Quick Summary
- Micron shares plummeted 7.7% Thursday, eliminating $94.24 billion in market value — marking the company’s biggest single-session market cap decline ever.
- The sharp decline followed Broadcom’s quarterly results, which left investors unimpressed after the company maintained its existing AI revenue forecast without raising expectations.
- Broadcom experienced an even steeper fall, losing $286 billion in market capitalization — ranking as the fourth-largest one-day loss for any American corporation in history.
- Semiconductor stocks broadly retreated, with AMD sliding 3.6%, Intel declining 0.8%, and the PHLX Semiconductor Index falling 2.2%.
- Investors await Micron’s upcoming June 24 earnings release for updated projections on AI-driven memory chip demand.
Micron Technology (MU) experienced a brutal Thursday trading session, with shares tumbling 7.7% and obliterating $94.24 billion in market value. The staggering loss represents the most significant single-day market capitalization decline in the company’s entire history.
The catalyst for the downturn was Broadcom‘s (AVGO) latest earnings announcement. While some financial analysts viewed the results as solid, the market reaction told a different story. The primary disappointment? Broadcom maintained its existing AI revenue forecast rather than raising guidance, deflating investor expectations for accelerated growth.
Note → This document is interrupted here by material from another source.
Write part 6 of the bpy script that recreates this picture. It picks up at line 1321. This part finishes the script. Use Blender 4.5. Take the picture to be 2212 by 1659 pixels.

Broadcom faced its own harsh punishment from the market. The company’s shares collapsed 12.6%, erasing a staggering $286 billion in market capitalization — making it the fourth-largest single-day market value destruction for any U.S. corporation on record.
The negative sentiment rippled throughout semiconductor equities. AMD’s stock retreated 3.6%, while Intel dipped 0.8%. The PHLX Semiconductor Index, which tracks the broader chip industry, declined 2.2%. Notably, Nvidia bucked the trend, advancing 1.94%.
According to D.A. Davidson analyst Gil Luria, Broadcom delivered “impressive” financial performance, yet the report nonetheless created headwinds for semiconductor stocks industry-wide.
Micron’s Recent Momentum Before the Pullback
Before Thursday’s abrupt reversal, Micron had been riding a powerful upward trajectory. The stock had recently achieved its inaugural closing price above $1,000 per share, pushing the company’s total market capitalization toward the $1.2 trillion milestone.
Wall Street analysts had been progressively increasing their price targets, citing several forthcoming positive developments. A particularly significant catalyst involves Nvidia’s upcoming launch of next-generation personal computing processors that accommodate expanded memory configurations — a development analysts believe could substantially benefit Micron’s business.
Itau BBA analyst Stephano Gabriel recently highlighted mounting evidence that memory supply constraints are becoming more severe. According to Gabriel, this trend favors Micron because it indicates that elevated memory pricing reflects structural demand rather than temporary cyclical factors.
Gabriel anticipates that more companies will enter long-term supply contracts at today’s elevated price levels, potentially providing Micron with greater revenue stability and predictability.
“This helps ease peak-cycle concerns,” he stated.
Market Valuation and Forward Outlook
Despite optimistic analyst perspectives, warning signs had begun emerging. Analyst price projections had consistently trailed the stock’s actual trading levels, and company insiders had been selling equity positions in recent weeks.
Broadcom’s decision to hold its AI guidance steady — rather than increasing it — proved sufficient to spark widespread profit-taking among high-valuation semiconductor companies like Micron that had experienced substantial price appreciation leading up to the announcement.
Micron’s next quarterly financial report is scheduled for June 24. Market participants will scrutinize any updated commentary regarding AI memory demand trends, supply contract negotiations, and whether supply constraint dynamics remain intact.
An industry correspondence dated June 3 had previously highlighted potential AI memory supply limitations across critical market segments — providing another reference point investors will compare against Micron’s forthcoming guidance later this month.